— Set problem —
Begin with the first line of the material and write out each line exactly, ending with the line that contains "s += 5.45; k += 1". Pictures are not part of the copy.

— Available data —

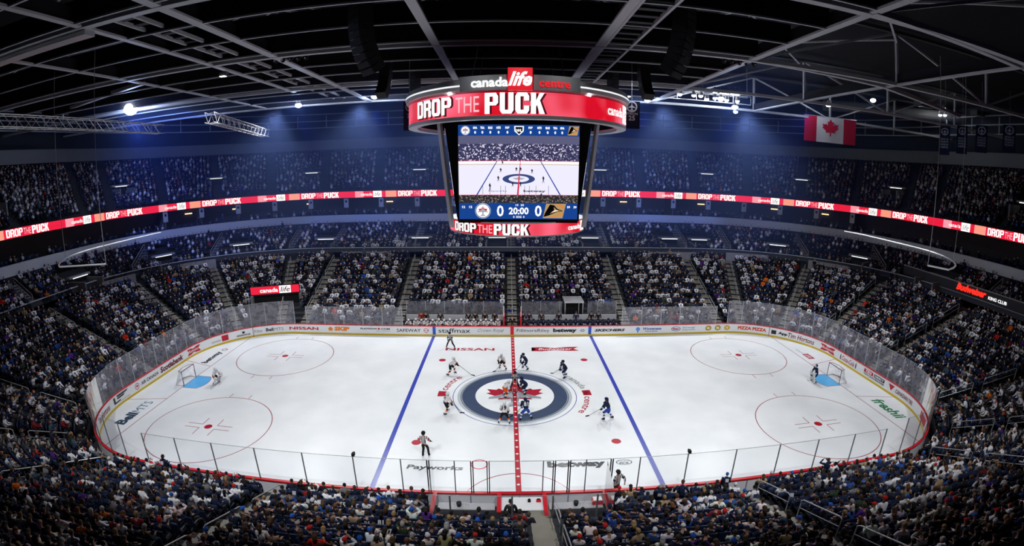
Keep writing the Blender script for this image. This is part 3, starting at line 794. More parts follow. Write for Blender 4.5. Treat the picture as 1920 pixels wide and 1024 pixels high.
# suites: dividers with small plaques hanging under the ribbon board
RB_ = Contour(*grow(LED, .05))
s0r = RB_.sq(1.75); s1r = RB_.sq(7.25); mid = RB_.sq(4.5)
k = 0; s = mid-5.45*9.5
while s < mid+5.45*10:
    if s0r < s < s1r:
        (x, y), n = RB_.at(s, .25); rot = math.atan2(n[1], n[0])-PI/2
        xs = 'right' if x > 0 else 'left'; d = abs(round((s-mid)/5.45+.01))
        r = empty('suite_divider', (x, y, 9.95), rot, label='suite divider panel with plaque, number %d %s of the scoreboard' % (int(abs((s-mid)/5.45)+.6), xs), cat='divider', group='suite dividers under the ribbon display')
        mb = MB(); mb.box((0, 1.6, 1.25), (.12, 3.0, 2.9), mat('divider_wall', (.10, .085, .075), .8)); mb.build('partition', r)
        mb = MB(); mb.box((0, -.02, 1.75), (.72, .06, 1.35), mat('plaque_white', (.42, .42, .43), .6)); p_ = mb.build('plaque', r)
        mb = MB(); mb.box((0, -.06, 2.0), (.3, .02, .34), BLACK); mb.build('emblem', p_)
    s += 5.45; k += 1

SUITE_GLOW = glow('suite_added_glow', (1, .72, .42), 1.5)  # glowing bars added to brighten the black suites, not actual fittings
for i, t in enumerate((-8.6, -7.3, -5.4, -3.2, 3.4, 5.6, 7.5, 8.7)):
    (x, y), n = RB_.at(mid+t*5.45, 3.2); mb = MB(); mb.box((0, 0, 0), (1.1, .1, .16), SUITE_GLOW)
    o = mb.build('added_glow_bar', label='added warm glow bar inside suite number %d from the left end' % (8-i), cat='added glow', group='added glow bars in the suites'); o.location = (x, y, 11.6); o.rotation_euler = (0, 0, math.atan2(n[1], n[0])-PI/2)
# ------------------------------------------------------------------ ribbon display
LR = glow('led_red', (.78, .010, .045), 1.0, True); LRD = glow('led_red_dim', (.62, .004, .02), .75); LP = glow('led_pink', (1.0, .30, .38), 1.0); LW = glow('led_white', (1, 1, 1), 1.25); LTHE = glow('led_pale', (1, .55, .6), .9)
LBK = glow('led_shadow', (.12, .0, .01), .5); LBL = glow('led_blue', (.012, .06, .30), 1.0); LO = glow('led_orange', (1, .35, .25), .9)
rib = empty('ribbon_display', (0, 38, 12.5), label='long red ribbon display band wrapping the stands under the upper deck', cat='display')
def rfn(s_left, off=-.02):
    def f(u, v):
        (x, y), n = RB_.at(s_left-u, off); return (x, y, v)
    return f
def led_strip(mb, s0, s1, z0, z1, m, off=-.045):
    n = max(1, int((s1-s0)/.8))
    for i in range(n):
        a, b = s0+(s1-s0)*i/n, s0+(s1-s0)*(i+1)/n
        pa, pb = RB_.at(a, off)[0], RB_.at(b, off)[0]
        mb.poly([(*pa, z0), (*pb, z0), (*pb, z1), (*pa, z1)], m)
ZB0, ZB1 = 12.5, 13.42
def rchild(mb, name, **k):
    o = mb.build(name, rib, **k); o.location = (0, -38, -12.5)
mb = MB(); s = mid-14.9*6.1
first = mid+12.4-0.0
cells = [first + 3.9 - 29.7+14.9*k for k in range(-5, 8)]
loft(mb, [(grow(LED, .04), ZB0-.05), (grow(LED, .04), ZB1+.05), (grow(LED, .5), ZB1+.05), (grow(LED, .5), ZB0-.05)], BLACK, QFAR, False); rchild(mb, 'housing')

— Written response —
Keep writing the Blender script for this image. This is part 3, starting at line 794. More parts follow. Write for Blender 4.5. Treat the picture as 1920 pixels wide and 1024 pixels high.
# suites: dividers with small plaques hanging under the ribbon board
RB_ = Contour(*grow(LED, .05))
s0r = RB_.sq(1.75); s1r = RB_.sq(7.25); mid = RB_.sq(4.5)
k = 0; s = mid-5.45*9.5
while s < mid+5.45*10:
    if s0r < s < s1r:
        (x, y), n = RB_.at(s, .25); rot = math.atan2(n[1], n[0])-PI/2
        xs = 'right' if x > 0 else 'left'; d = abs(round((s-mid)/5.45+.01))
        r = empty('suite_divider', (x, y, 9.95), rot, label='suite divider panel with plaque, number %d %s of the scoreboard' % (int(abs((s-mid)/5.45)+.6), xs), cat='divider', group='suite dividers under the ribbon display')
        mb = MB(); mb.box((0, 1.6, 1.25), (.12, 3.0, 2.9), mat('divider_wall', (.10, .085, .075), .8)); mb.build('partition', r)
        mb = MB(); mb.box((0, -.02, 1.75), (.72, .06, 1.35), mat('plaque_white', (.42, .42, .43), .6)); p_ = mb.build('plaque', r)
        mb = MB(); mb.box((0, -.06, 2.0), (.3, .02, .34), BLACK); mb.build('emblem', p_)
    s += 5.45; k += 1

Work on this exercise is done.